There are some green shoots in the global economy, but they risk being burnt off by debt-laden US consumers cutting back on spending and governments erecting barriers to global trade.

Meanwhile, China's economy has shown further positive signs lately, with the Purchasing Managers' Index (PMI) for the manufacturing sector increasing to a seasonally adjusted 53.5 in April from 52.4 in March, according to the Federation of Logistics and Purchasing. It was the second month the index remained above the threshold of 50 (indicating expansion), suggesting Beijing's massive economic pump-priming exercise is stimulating domestic industrial activity, despite depressed world trade.

But most other leading economies remain deeply in recession and Europe in particular is expected to deteriorate in coming months.

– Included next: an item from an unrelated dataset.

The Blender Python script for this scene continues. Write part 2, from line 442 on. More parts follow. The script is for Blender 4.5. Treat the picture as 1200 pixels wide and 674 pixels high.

A further correction in the US economy is possible, as debt-laden consumers (those that keep their jobs) rein-in spending.

Recovery some time away - IATA

The International Air Transport Association (IATA) last week warned that, while air freight volumes (a key forward indicator of economic health) may have stabilised in recent months, "the same is unlikely to be true for consumer spending".

IATA stated the credit boom led to households increasing their debt from 100% of disposable incomes in 2000 to 130% by the end of last year and since their housing and equity wealth has fallen 30% or more in value, "it is highly likely that households will want to pay down debt with any strengthening of incomes". The industry body observed that even de-leveraging to just 125% would remove USD500 billion or 5% from being available for consumer spending - "so major risks remain and there are good reasons for expecting any recovery to be some time away".

IATA stated a sustained and strong economic recovery phase "will await a return to confidence among consumers, as well as a more robust banking system". This, says IATA, suggests air freight may "get little more than a moderate boost from the manufacturing inventory cycle later this year/early 2010, and a further downward leg driven by consumer de-leveraging cannot be ruled out yet".

IATA chief economist, Brian Pearce, added, "a return to more normal growth rates may not arrive until 2011. When it does air freight is likely, as it has done in the past, to signal several months ahead that a more sustained upturn in world trade and economic activity more generally is on its way".

Freight volumes stabilise - at very low levels

Overall, IATA suggests that the stabilisation of air freight may now be signalling a turning point as the recession reaches its low point, but conditions suggest manufacturers' shipments and air freight volumes will continue to move sideways, "at best". If air freight volumes continue to move sideways, by September year-on-year reductions would have moved below -20% and by November positive, though small, numbers will have returned.

IATA stated, "of course this would be no sign at all of any recovery, just of continued stagnation at current low levels of air freight".

International air freight volume and growth (NB: NOT a forecast): 2000 to 2010

Airlines ring in the cutbacks, warn against protectionism

For airlines, the stabilisation of freight traffic at very low levels means they have no option but to take capacity out of their systems.

Last week, Lufthansa confirmed plans to reduce capacity at its cargo unit by a total of 30% in 2009, resulting in six of 19 freighters being grounded by the end of the year. Lufthansa Cargo has so far reduced cargo capacity by 20%, grounding four aircraft. Lufthansa announced it could also cut long-haul seating capacity by up to 8% this year if demand continued to deteriorate.

FedEx also last week announced plans to permanently remove 14 freighters from its fleet (10 A310Fs and four MD10Fs) by 31-May-09, as part of its cost-cutting plans. FedEx added "a limited amount of the company's total aircraft capacity remains temporarily grounded due to network overcapacity".

Depressed economic conditions and the spectre of higher unemployment is posing another major risk to world trade - increasing protectionism.

FedEx Founder, Chairman & CEO, Fred Smith, last week reiterated fears of an "all-out air trade war", if Congress moves to block the further liberalisation of air travel between the US and Europe. Mr Smith told Dow Jones that lawmakers should "resist the protectionist urge" to block additions to the US-EU open skies agreement. He stated, "protectionism is tempting to political leaders when a market is shrinking and an industry is hurting", but the US "must simply turn back that tide."

Mr Smith's comments echo those of UPS Chairman and CEO, Scott Davis, who stated in Feb-2009, the US and its trading partners around the world would be making a "huge mistake" if they responded to the economic downturn by adopting "protectionist measures to restrict free trade".

The UPS CEO stated, "the need to support global trade grows more urgent by the day". He added, "global trade is one of the most important tools we have to help lift us out of the financial crisis. No argument against free trade can justify the negative impact to economic and human development".

The next phase of US-EU open skies talks will be crucial.